あれほどの批判性をもった作者は、ひとつの時代の終わりに合わせ、「旅の宿」をはじめとする情感あふれる愛の物語を紡いでいく。それはこの時代のどうにもならない社会の問題からひたすら逃避し、親世代がしばらく持てなかった豊かさと安定を享受しようとした人々の心が求めたものだ。つまり吉田拓郎のニューミュージックとしての恋歌は、我々からひりひりした社会の痛みを隠してくれたのではなかったか。
だから、彼は1974年「襟裳岬」で悲しみを暖炉で燃やさなければならなかったし、1996年には「全部抱きしめて」君と歩いて行こうと言ってくれるのである。
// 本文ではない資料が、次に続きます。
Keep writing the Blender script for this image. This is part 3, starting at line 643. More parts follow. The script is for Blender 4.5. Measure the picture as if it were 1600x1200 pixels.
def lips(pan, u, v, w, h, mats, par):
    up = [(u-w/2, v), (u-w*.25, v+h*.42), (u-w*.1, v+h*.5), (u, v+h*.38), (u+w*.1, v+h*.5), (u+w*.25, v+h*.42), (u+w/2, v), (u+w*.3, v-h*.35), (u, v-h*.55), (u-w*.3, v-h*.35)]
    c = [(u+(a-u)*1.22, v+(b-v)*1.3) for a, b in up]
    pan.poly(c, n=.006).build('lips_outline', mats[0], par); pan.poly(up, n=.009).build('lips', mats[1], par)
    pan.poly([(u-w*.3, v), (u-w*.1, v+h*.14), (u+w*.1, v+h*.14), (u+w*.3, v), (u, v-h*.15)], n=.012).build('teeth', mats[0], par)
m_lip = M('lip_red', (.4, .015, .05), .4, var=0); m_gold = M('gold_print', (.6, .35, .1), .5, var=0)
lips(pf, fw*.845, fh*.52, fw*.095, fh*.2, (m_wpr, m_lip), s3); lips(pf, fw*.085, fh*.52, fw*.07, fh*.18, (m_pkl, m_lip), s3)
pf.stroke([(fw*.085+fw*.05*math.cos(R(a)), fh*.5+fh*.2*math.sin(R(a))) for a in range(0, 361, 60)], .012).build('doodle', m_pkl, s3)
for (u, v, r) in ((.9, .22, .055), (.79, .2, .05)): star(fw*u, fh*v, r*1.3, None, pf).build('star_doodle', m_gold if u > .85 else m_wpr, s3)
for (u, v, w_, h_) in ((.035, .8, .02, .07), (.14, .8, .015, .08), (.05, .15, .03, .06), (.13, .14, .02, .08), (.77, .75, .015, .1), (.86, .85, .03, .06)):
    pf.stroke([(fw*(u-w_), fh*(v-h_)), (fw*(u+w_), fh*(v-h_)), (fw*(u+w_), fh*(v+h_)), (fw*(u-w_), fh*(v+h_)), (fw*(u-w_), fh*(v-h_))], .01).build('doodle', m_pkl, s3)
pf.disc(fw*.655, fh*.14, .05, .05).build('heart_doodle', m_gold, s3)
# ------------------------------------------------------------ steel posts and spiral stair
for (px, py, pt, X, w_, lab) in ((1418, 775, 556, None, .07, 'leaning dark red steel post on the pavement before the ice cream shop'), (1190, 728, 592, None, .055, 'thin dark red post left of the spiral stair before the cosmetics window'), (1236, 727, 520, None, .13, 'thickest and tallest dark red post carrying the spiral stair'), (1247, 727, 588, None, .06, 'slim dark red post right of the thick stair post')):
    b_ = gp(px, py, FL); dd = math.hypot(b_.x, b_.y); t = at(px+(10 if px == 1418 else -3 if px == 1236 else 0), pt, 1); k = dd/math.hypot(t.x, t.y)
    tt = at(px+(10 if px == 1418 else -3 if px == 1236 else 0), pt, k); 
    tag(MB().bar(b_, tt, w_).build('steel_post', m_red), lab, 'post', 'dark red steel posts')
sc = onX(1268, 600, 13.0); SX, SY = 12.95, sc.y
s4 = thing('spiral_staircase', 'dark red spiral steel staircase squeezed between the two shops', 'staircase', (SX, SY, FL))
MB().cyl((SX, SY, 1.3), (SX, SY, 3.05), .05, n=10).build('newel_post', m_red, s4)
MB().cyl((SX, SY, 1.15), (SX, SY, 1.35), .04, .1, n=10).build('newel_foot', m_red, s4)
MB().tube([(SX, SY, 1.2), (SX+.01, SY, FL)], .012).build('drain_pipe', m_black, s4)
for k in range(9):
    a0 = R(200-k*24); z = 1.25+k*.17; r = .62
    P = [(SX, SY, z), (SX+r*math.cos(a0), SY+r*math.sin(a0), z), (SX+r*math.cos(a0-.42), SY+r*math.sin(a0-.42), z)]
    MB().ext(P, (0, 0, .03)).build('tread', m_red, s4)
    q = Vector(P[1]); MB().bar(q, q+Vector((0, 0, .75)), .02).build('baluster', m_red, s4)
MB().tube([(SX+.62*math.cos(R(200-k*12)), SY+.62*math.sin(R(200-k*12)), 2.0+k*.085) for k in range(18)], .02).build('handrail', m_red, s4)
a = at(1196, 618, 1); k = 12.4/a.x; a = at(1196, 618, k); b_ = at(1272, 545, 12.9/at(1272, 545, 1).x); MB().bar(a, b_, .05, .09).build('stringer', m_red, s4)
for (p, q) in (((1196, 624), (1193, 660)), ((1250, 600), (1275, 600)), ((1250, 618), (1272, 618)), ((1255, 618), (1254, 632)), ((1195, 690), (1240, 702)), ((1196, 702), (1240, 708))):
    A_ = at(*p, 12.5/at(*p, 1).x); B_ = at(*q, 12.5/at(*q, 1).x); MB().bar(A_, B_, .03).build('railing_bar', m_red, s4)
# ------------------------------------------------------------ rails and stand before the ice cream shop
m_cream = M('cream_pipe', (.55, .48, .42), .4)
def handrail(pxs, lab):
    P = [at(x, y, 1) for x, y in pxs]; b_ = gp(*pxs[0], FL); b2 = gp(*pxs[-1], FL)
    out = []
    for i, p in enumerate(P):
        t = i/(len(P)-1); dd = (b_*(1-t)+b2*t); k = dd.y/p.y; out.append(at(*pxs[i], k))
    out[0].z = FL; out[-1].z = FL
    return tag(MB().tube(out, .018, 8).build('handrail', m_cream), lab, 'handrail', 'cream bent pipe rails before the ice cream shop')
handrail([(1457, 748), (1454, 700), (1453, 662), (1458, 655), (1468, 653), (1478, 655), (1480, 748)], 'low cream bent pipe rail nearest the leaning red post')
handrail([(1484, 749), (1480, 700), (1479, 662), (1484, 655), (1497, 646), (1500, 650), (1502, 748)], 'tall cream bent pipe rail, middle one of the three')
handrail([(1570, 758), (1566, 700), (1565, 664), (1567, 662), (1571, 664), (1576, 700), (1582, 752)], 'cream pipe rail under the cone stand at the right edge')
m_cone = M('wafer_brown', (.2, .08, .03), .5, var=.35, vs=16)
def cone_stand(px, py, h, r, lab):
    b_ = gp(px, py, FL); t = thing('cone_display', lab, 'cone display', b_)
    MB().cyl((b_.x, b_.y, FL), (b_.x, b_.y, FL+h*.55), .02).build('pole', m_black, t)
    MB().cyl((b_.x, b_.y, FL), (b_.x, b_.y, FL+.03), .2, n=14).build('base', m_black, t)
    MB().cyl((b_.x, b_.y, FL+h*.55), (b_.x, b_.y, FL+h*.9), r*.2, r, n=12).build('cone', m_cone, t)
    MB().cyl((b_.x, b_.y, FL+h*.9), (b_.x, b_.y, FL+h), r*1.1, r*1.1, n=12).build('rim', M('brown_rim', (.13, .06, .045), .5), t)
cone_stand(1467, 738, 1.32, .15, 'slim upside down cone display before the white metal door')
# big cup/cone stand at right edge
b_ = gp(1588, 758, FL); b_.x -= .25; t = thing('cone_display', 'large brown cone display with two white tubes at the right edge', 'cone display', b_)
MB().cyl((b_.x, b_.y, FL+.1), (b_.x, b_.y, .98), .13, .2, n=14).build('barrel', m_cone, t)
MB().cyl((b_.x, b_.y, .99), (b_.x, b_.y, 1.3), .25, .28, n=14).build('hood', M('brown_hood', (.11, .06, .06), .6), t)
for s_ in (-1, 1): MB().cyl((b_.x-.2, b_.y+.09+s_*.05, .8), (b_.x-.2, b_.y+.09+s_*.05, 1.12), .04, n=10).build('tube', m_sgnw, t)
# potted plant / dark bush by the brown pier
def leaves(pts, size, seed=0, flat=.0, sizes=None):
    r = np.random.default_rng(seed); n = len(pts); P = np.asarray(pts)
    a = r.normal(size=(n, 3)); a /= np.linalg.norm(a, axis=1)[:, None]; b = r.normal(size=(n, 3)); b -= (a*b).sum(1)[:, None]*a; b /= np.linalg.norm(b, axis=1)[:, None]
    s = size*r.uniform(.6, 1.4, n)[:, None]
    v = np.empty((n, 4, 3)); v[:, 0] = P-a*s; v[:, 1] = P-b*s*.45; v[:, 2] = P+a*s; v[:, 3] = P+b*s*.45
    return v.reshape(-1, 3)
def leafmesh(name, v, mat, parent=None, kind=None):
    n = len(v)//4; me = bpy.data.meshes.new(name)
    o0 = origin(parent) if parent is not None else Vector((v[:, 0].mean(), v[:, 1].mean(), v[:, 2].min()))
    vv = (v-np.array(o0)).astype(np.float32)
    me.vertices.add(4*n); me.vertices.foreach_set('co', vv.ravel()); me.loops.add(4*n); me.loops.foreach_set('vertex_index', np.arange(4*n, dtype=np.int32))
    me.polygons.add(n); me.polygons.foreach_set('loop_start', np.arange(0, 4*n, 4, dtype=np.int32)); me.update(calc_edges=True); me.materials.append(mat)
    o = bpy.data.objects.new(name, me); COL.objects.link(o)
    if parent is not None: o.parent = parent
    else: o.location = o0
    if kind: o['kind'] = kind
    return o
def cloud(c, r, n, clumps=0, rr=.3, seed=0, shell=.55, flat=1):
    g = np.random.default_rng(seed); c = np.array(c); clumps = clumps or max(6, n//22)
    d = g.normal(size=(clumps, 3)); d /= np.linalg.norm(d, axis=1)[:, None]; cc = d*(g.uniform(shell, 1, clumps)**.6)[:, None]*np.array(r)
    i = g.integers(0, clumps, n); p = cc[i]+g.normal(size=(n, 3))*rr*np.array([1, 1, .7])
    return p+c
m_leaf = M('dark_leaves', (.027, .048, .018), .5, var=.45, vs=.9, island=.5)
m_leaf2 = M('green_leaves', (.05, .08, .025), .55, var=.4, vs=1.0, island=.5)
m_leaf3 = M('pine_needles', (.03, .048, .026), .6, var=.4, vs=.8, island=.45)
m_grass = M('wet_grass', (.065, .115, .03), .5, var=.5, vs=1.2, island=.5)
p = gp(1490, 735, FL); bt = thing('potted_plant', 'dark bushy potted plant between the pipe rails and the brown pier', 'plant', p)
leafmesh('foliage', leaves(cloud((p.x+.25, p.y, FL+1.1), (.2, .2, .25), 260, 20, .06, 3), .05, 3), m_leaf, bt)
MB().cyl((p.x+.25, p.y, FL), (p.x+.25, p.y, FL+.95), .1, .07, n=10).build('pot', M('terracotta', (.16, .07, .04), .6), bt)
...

しかし愛はこの時代でも持続困難。「あの素晴らしい愛をもう一度」(1971年 作詞:北山修 作曲:加藤和彦)で歌われるように、かってふたりの間にあった素晴らしい愛は今はない。愛の実体とは、見えないが一時は通い合ったとふたりが信じたこころである。しかし、それがなぜか通い合わなくなった今はただ茫然と「もう一度」と願うのみ。ふたりの間ではじまりふたりの間でわる恋は、抽象のまま社会に対し閉じている。
安定し豊かさへと歩む社会のなかでひとびとは、互いに優しくおとなしくなっていく。若さとはもう粗野で無謀な暴発性のものではない。
「ニューミュージック」はその後「Jポップ」と呼称されるようになる。彼らの世界では、愛は互いに傷つけあうことを拒み、二人の間の距離は切ない寂しさとなる。
しかしこの時代、くっきりと別の歌謡のジャンルがあった。演歌や艶歌とよばれた世界ではまた別の恋の様相があったのだろうが、別の機会に。